Sheikh Ahmad Rida (also transliterated as Ahmad Reda) (1872–1953) (Arabic: الشيخ أحمد رضا‎‎) was an Levantine Arab linguist, writer and politician. A key figure of the Arab Renaissance (known as al-Nahda), he created the first modern dictionary of the Arabic language, Matn al-Lugha, commissioned by the Arab Academy of Damascus in 1930, and is widely considered to be among the foremost scholars of Arab literature and linguistics.
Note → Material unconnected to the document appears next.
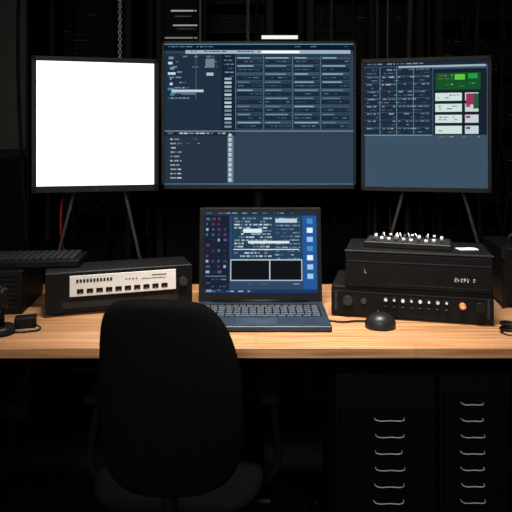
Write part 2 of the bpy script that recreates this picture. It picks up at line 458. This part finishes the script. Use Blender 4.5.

Rida was also heavily involved in Arab nationalist politics and has been variously described as "one of the leading reformers in Syria" and among the "key players in the turn-of-the-century stirrings of Arabism, local patriotism, and even defenses of Shi'i particularism".

He argued for pan-Arab unity, and was among the first scholars in Jabal Amel to seek to integrate his Shi'ite co-religionists into the greater Arab and Muslim nations while retaining their identity as a religious community.

Born in Nabatiyeh, he was a main supporter of King Faisal's Greater Syrian rule, following the Arab Revolt in the First World War. With Ahmad Aref al-Zain, he represented Jabal Amel and Lebanon's Shi'ites in most of the conferences which, at first, led to the creation of the short-lived Syrian Arab Kingdom ruled by Faisal and later, in 1936, were held to underscore Syrian unity.